Raw records:
────────────────
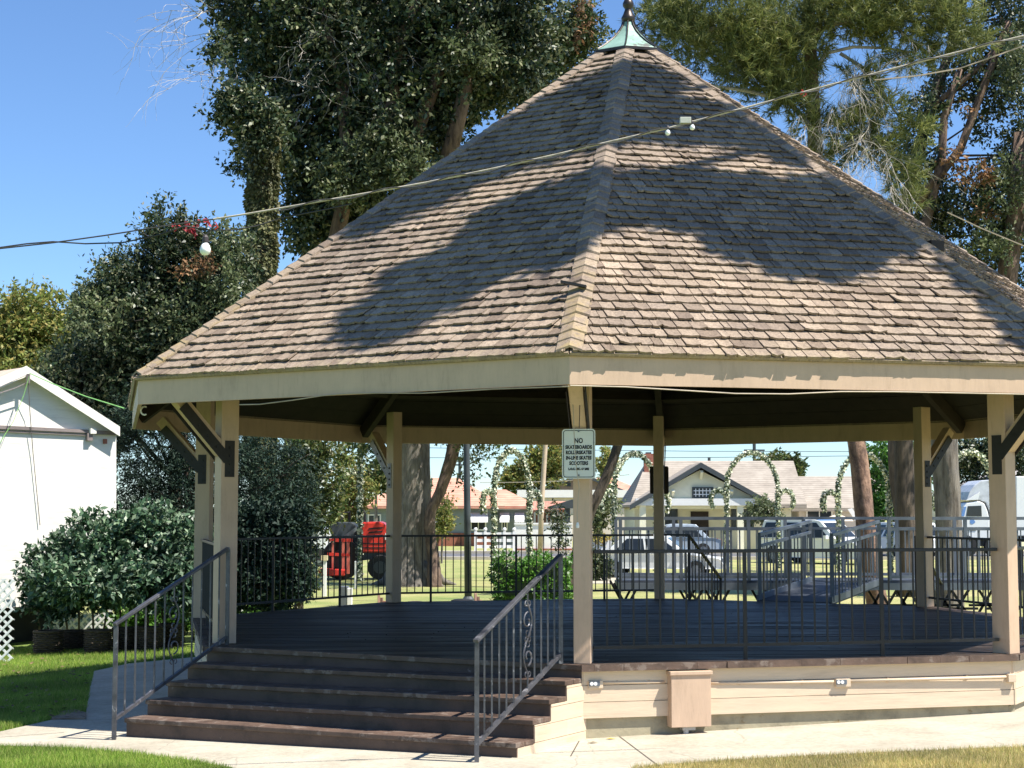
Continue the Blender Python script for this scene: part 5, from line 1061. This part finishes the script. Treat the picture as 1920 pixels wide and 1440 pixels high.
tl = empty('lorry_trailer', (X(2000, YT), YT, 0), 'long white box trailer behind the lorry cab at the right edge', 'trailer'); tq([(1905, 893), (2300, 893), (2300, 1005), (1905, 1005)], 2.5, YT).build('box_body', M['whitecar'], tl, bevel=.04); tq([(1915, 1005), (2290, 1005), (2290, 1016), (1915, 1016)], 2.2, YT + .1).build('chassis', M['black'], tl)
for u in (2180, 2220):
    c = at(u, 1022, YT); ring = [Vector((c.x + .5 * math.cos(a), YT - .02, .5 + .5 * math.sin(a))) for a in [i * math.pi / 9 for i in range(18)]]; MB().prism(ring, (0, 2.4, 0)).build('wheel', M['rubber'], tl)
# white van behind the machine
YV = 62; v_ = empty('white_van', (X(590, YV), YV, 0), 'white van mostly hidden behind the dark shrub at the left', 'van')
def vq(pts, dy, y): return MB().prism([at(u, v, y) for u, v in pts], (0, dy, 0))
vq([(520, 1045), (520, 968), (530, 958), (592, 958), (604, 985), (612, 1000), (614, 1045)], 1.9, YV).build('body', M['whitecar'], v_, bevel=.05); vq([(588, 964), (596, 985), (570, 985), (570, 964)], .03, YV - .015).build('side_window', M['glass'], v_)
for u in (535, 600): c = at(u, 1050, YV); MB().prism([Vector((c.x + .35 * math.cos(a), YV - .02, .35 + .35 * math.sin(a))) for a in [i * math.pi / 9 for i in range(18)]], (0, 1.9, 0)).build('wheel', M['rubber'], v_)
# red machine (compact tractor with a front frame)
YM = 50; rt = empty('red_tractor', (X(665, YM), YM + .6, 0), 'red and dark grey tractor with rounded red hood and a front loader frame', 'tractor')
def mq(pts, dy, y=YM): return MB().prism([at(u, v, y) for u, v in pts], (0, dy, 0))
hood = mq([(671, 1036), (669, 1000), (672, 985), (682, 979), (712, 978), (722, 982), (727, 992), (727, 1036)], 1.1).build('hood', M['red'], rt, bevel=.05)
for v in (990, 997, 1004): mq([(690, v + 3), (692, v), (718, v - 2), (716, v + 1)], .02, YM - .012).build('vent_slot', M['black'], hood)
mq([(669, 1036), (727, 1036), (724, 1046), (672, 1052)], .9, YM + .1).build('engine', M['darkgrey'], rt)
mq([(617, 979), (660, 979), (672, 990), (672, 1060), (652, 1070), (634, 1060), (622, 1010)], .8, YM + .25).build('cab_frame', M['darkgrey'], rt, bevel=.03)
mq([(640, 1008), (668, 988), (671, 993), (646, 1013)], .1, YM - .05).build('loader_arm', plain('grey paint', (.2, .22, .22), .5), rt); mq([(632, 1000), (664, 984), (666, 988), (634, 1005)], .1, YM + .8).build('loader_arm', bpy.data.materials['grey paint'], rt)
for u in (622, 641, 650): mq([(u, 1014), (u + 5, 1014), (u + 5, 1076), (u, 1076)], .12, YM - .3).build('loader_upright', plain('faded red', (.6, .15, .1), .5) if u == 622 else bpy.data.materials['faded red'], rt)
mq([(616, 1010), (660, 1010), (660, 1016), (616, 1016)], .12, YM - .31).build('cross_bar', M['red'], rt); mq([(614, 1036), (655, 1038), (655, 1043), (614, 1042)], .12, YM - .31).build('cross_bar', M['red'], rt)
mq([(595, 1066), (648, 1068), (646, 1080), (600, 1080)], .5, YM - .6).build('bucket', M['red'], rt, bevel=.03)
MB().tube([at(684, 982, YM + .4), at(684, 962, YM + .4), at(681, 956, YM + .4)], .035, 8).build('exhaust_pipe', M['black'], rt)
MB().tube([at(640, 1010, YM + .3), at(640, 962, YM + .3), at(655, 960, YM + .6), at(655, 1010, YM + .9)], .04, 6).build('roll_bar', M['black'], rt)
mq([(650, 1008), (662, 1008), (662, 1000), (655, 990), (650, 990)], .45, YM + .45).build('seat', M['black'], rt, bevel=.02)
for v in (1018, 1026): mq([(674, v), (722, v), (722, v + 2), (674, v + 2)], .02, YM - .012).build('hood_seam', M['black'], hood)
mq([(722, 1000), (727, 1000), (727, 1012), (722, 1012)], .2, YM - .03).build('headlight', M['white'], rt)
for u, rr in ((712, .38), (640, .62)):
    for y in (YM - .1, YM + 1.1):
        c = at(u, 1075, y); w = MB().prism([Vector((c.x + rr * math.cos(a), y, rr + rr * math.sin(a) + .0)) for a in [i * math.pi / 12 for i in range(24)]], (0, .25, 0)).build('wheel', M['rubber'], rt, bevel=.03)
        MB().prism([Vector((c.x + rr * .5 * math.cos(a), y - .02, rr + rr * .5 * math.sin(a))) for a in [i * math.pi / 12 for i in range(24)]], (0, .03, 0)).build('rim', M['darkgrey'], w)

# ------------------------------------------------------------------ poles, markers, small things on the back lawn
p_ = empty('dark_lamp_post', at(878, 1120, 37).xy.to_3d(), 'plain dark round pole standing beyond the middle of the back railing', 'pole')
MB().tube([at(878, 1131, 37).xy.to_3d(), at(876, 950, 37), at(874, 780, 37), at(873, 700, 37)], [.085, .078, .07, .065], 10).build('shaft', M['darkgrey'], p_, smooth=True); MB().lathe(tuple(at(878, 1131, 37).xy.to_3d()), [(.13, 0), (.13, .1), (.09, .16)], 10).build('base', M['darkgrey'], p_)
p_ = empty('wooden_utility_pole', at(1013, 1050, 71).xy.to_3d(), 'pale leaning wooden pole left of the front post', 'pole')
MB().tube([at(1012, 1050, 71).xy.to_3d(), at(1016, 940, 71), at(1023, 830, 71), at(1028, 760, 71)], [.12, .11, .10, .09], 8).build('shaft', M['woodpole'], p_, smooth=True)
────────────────
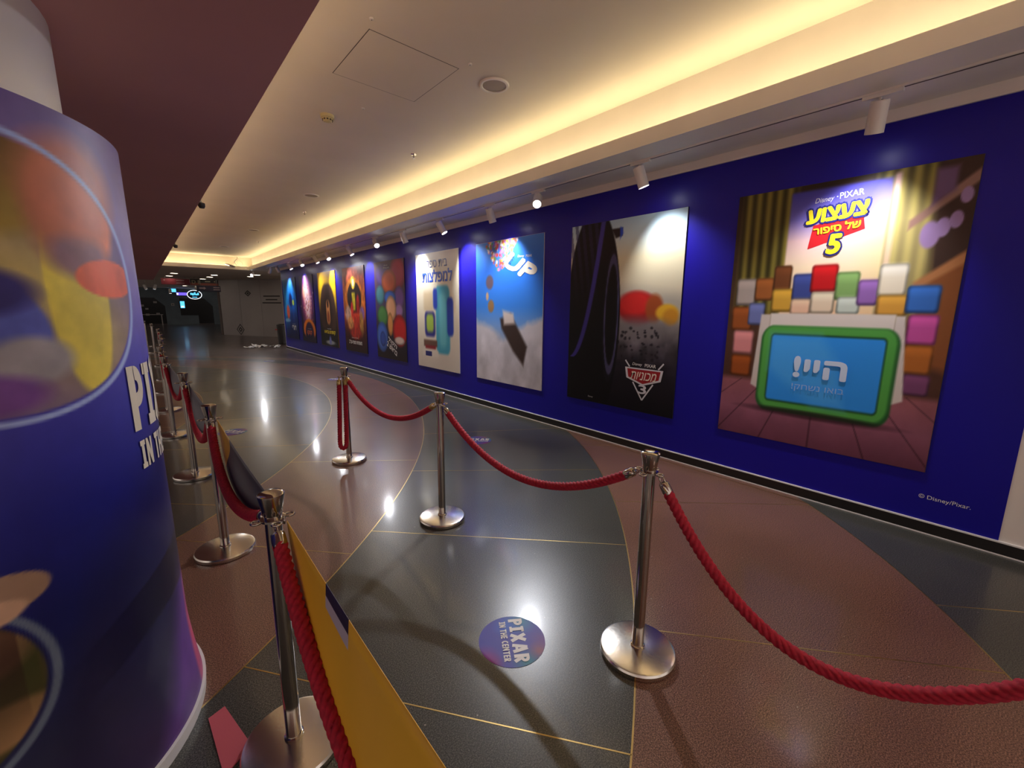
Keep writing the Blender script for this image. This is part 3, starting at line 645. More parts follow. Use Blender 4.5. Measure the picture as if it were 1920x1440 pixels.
────────────────
Aim: Look through the data and gather every line with the string "picture" in it.

In response:
Continue the Blender Python script for this scene: part 5, from line 1061. This part finishes the script. Treat the picture as 1920 pixels wide and 1440 pixels high.
Keep writing the Blender script for this image. This is part 3, starting at line 645. More parts follow. Use Blender 4.5. Measure the picture as if it were 1920x1440 pixels.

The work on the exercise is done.